◆ The problem ◆
Return the lines exactly as they stand, from the first of the material through the line containing "rnd = random.Random(7)".

(Collected data)
------------------------------------------------------------
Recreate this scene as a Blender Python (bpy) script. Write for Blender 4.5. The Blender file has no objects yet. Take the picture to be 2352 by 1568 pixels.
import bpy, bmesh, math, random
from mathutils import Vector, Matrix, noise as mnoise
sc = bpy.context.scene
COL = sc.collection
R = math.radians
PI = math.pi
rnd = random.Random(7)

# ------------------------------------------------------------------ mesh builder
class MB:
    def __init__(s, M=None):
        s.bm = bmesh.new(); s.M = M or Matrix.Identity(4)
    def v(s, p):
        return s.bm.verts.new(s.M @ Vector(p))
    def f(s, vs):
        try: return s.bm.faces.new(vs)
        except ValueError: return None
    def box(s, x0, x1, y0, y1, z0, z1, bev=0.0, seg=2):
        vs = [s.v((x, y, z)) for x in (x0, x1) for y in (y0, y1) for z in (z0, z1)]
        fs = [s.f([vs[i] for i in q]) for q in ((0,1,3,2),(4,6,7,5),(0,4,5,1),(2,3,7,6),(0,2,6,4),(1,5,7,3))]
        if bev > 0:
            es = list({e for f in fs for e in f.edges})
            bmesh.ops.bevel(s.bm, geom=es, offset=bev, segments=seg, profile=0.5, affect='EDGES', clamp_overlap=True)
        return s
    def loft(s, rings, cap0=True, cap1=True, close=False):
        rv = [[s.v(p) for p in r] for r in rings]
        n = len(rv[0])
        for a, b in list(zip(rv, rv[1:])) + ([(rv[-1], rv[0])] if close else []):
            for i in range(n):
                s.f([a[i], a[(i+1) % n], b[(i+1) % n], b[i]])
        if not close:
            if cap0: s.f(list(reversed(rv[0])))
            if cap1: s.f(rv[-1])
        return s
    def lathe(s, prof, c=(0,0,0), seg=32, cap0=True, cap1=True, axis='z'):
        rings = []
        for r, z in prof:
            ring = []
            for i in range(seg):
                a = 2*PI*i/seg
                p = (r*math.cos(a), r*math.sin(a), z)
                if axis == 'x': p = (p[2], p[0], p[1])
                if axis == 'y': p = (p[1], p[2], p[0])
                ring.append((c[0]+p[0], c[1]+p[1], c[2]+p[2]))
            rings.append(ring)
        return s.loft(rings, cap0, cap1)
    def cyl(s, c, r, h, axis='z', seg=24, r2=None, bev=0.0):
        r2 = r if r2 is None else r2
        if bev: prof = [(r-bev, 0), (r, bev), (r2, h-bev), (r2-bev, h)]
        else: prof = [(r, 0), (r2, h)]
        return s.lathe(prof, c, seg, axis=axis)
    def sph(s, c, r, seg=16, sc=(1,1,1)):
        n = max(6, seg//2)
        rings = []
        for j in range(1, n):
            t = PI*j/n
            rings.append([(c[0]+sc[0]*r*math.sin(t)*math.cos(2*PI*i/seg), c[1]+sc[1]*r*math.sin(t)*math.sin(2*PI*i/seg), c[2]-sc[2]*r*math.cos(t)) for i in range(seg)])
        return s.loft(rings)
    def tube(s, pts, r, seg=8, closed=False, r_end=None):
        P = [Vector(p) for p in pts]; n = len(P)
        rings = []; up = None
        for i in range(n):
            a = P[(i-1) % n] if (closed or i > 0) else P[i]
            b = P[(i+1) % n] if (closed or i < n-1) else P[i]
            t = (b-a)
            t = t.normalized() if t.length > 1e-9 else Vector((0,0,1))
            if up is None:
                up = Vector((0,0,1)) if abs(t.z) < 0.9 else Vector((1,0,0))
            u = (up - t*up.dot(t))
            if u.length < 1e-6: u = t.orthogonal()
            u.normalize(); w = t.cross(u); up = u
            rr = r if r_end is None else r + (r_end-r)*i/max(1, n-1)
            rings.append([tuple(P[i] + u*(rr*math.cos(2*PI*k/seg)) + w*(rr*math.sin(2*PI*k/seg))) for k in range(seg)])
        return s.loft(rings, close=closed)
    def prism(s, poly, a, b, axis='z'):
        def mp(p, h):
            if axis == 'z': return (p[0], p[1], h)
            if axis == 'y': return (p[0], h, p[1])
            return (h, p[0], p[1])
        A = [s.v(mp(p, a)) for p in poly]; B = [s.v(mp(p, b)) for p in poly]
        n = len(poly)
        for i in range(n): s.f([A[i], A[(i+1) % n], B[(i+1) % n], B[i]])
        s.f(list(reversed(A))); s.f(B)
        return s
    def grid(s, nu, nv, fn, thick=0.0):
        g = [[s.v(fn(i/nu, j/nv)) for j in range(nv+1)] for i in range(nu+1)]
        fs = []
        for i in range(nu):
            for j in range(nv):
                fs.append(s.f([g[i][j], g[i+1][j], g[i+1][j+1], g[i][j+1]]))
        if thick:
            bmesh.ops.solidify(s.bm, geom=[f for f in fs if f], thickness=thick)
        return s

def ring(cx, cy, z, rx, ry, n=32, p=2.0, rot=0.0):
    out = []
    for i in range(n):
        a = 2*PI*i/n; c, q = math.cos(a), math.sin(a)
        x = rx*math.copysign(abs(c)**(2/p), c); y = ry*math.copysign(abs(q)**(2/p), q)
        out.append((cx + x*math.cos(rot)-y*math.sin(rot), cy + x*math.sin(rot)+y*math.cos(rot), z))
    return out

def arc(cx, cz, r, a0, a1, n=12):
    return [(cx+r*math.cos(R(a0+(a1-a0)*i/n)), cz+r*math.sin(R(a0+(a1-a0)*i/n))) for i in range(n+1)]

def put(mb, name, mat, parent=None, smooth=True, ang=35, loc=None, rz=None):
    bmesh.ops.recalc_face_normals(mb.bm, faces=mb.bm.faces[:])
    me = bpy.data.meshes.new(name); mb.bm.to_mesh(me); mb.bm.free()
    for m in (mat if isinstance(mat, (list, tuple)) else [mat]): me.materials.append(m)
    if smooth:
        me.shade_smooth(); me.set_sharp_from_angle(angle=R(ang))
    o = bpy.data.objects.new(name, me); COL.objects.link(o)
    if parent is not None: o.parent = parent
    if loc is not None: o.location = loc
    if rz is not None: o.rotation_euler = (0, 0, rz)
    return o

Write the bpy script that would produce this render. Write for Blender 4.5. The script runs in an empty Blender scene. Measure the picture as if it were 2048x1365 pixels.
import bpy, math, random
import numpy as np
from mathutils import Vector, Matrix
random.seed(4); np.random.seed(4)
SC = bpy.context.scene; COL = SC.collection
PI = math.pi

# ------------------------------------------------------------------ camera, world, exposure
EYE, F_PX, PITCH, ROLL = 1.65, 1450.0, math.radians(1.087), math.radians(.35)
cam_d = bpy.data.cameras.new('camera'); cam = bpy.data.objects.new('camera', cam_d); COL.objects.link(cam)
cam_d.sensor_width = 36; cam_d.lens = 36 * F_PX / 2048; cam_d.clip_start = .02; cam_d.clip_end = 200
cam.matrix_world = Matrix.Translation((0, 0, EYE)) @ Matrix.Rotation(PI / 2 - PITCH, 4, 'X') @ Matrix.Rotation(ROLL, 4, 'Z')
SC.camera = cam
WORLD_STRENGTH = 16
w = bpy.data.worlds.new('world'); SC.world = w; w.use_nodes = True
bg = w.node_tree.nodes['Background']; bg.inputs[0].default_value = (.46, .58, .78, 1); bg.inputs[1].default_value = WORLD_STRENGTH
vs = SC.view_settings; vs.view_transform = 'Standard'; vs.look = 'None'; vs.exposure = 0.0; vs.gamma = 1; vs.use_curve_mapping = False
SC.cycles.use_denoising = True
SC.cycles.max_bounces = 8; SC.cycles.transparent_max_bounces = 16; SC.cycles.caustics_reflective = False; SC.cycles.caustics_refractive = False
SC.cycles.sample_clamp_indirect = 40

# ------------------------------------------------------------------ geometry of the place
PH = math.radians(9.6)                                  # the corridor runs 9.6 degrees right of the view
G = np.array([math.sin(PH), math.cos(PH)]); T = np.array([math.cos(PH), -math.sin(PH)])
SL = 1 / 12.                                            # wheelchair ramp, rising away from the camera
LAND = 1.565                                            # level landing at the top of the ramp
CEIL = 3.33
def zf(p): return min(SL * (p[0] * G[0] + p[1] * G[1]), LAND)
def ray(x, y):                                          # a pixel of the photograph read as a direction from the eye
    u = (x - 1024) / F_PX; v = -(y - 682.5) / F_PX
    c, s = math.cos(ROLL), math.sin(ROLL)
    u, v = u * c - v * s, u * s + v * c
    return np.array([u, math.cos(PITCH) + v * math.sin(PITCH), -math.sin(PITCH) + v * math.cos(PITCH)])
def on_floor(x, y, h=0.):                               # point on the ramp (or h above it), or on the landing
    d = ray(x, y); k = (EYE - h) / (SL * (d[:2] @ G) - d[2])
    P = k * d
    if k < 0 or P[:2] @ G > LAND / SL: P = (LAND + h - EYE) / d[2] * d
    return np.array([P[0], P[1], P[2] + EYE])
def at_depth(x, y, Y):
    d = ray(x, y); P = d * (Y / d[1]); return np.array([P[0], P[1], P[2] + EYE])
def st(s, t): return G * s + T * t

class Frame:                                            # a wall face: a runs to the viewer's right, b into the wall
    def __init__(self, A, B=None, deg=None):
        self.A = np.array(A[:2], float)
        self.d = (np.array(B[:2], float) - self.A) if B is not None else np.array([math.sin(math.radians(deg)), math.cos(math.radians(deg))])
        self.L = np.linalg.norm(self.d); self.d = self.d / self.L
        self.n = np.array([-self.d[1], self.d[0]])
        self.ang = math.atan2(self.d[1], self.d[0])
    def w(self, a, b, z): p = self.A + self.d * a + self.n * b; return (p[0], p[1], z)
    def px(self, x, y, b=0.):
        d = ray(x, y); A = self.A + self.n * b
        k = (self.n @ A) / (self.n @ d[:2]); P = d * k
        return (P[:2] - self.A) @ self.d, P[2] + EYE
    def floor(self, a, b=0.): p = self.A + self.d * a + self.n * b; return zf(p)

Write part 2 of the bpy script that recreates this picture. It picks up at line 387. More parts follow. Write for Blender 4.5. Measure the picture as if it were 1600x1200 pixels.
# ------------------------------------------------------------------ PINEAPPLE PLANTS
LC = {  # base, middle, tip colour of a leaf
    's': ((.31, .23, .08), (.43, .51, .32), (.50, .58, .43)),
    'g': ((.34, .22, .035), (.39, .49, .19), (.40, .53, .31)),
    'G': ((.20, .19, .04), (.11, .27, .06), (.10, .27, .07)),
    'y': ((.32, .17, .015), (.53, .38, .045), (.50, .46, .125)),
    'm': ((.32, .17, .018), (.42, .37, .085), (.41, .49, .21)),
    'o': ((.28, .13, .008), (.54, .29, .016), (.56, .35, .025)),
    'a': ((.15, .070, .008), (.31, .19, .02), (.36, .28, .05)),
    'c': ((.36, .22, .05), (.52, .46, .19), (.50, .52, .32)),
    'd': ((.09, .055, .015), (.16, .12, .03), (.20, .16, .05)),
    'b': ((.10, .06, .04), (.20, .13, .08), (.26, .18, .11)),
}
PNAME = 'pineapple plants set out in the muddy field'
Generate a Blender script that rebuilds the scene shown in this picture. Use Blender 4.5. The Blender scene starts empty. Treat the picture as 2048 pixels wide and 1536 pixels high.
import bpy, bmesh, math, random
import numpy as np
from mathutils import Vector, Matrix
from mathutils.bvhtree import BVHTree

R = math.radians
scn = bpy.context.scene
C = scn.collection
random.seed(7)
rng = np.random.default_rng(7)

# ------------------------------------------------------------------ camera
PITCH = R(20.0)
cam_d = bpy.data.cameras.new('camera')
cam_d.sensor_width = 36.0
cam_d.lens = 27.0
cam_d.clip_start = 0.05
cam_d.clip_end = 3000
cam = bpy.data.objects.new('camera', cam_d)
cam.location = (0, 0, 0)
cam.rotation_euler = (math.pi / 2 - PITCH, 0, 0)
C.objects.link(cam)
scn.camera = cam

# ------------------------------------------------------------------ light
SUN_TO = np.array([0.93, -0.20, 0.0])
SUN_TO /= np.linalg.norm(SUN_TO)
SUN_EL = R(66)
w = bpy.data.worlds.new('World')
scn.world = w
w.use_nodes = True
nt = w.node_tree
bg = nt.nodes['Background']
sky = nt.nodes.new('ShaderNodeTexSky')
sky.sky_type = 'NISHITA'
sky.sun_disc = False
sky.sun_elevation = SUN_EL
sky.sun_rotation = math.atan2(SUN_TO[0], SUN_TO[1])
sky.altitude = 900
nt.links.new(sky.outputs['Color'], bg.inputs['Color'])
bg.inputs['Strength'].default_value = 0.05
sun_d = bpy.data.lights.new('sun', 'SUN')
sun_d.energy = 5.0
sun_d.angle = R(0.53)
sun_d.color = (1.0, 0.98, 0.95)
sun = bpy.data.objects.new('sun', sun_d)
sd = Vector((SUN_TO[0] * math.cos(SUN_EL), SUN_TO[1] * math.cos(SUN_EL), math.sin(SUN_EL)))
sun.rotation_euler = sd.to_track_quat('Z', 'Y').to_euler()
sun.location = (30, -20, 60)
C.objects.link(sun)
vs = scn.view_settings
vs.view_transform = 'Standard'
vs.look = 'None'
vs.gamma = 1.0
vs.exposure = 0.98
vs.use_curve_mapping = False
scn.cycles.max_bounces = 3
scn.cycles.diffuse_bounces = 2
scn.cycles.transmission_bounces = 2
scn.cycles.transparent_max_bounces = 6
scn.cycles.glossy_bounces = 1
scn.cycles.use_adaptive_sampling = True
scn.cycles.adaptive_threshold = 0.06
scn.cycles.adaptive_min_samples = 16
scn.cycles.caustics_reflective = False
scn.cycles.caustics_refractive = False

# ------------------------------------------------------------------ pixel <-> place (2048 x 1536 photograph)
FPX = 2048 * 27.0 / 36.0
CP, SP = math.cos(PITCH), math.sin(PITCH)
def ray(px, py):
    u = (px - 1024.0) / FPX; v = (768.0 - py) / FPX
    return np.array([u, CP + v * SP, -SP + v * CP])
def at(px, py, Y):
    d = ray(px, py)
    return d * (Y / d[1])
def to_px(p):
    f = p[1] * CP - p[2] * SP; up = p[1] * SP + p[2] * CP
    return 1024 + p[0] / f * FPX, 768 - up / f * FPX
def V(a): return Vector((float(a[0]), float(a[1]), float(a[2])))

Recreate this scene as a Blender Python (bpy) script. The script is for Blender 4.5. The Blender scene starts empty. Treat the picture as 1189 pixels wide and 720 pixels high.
------------------------------------------------------------
◆ Solution to this problem ◆
Recreate this scene as a Blender Python (bpy) script. Write for Blender 4.5. The Blender file has no objects yet. Take the picture to be 2352 by 1568 pixels.
import bpy, bmesh, math, random
from mathutils import Vector, Matrix, noise as mnoise
sc = bpy.context.scene
COL = sc.collection
R = math.radians
PI = math.pi
rnd = random.Random(7)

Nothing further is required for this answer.